Right up to the very end, there were lies, lies and more damned lies. Around that time, I spent a Friday evening with a friend of mine – let’s just call him an ‘entrepreneur’ – having dinner at the Granary in Shawlands. Everyone I met that night wanted to tell me about Mo Johnston signing for Rangers. The following morning, I asked Don Morrison to put in a call to Ibrox. ‘Let’s get this sorted once and for all,’ I said. Don duly did so and I heard him talking to someone in authority at Rangers; not Graeme Souness, I hasten to add. Don replaced the receiver and said, ‘Well, that guy doesn’t seem to think Mo Johnston will ever be allowed anywhere near Rangers. He’s just said, “Remember the traditions of this club and, if we were going to break them, it wouldn’t be for that individual.”’ (Actually, he didn’t use the word ‘individual’, but I’ll leave it to your imagination to insert what you believe would be appropriate and more likely). Don added, ‘He seemed quite emphatic.’
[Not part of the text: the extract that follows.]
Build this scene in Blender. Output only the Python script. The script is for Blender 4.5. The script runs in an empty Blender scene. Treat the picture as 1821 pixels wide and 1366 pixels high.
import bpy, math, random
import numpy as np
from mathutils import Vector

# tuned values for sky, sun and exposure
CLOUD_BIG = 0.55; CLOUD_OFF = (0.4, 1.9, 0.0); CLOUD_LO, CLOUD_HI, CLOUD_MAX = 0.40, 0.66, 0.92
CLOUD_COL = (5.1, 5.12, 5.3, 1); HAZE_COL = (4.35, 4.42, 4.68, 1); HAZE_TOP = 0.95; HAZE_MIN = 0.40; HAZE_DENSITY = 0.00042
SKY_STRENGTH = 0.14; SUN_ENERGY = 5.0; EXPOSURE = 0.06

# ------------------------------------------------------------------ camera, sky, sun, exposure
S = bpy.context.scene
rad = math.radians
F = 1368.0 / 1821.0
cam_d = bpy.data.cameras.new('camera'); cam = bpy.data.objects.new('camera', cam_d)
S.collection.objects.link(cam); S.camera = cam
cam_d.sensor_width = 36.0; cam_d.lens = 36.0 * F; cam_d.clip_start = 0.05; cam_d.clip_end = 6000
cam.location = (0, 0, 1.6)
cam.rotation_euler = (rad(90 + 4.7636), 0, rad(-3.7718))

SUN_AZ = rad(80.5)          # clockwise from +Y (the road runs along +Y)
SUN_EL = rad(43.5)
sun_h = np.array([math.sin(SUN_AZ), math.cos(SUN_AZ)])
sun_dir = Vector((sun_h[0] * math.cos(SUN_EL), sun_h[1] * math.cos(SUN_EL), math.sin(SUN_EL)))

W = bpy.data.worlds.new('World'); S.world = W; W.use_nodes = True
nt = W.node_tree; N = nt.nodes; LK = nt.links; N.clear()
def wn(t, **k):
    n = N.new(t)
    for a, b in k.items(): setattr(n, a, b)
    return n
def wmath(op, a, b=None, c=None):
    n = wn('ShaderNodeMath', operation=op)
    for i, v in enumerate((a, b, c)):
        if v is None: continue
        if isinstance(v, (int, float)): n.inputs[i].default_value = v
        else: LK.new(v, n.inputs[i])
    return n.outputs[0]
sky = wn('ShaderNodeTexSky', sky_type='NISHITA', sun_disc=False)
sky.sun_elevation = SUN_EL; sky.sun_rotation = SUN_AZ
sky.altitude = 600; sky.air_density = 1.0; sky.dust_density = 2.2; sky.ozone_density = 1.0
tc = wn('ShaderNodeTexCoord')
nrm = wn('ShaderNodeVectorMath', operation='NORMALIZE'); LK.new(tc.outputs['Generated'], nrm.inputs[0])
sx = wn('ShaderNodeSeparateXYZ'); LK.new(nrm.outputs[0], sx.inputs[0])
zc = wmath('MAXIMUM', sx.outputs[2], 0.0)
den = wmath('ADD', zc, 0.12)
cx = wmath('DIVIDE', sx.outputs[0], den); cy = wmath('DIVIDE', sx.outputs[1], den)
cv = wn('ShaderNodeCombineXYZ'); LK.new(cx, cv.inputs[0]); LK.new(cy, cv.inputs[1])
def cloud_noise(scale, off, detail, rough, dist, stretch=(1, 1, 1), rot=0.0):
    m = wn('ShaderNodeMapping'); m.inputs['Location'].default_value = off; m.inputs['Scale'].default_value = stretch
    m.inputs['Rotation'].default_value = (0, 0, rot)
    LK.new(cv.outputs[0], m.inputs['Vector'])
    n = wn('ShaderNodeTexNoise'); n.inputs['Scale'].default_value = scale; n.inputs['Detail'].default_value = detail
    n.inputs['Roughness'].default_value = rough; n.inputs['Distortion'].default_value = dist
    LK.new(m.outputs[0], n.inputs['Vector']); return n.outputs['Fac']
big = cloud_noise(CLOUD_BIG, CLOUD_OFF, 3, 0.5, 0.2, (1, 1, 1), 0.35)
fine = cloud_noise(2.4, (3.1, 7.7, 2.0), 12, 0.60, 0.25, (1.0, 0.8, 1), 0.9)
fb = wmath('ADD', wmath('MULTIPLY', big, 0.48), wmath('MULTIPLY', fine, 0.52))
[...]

It seemed like a rehearsed line from the guy within Ibrox I have chosen not to embarrass by naming him. Frankly, I didn’t believe him. I asked Don to telephone Bill McMurdo. Again, I listened to the call. Our Chief Sports Writer came off the phone again. ‘He has just said, “It’s a complete fabrication – you could run that story for ten years and it still wouldn’t be true.”’ That didn’t sit well, either. To this day, Don, one of the most honest blokes you are every likely to meet, stands by that recollection.

A couple of days after the categorical denials and weeks of ducking and diving from some prominent characters, Mo Johnston was wheeled out at Ibrox as a Rangers player on Monday, July 10 1989.

Quelle surprise! I didn’t reel back in astonishment.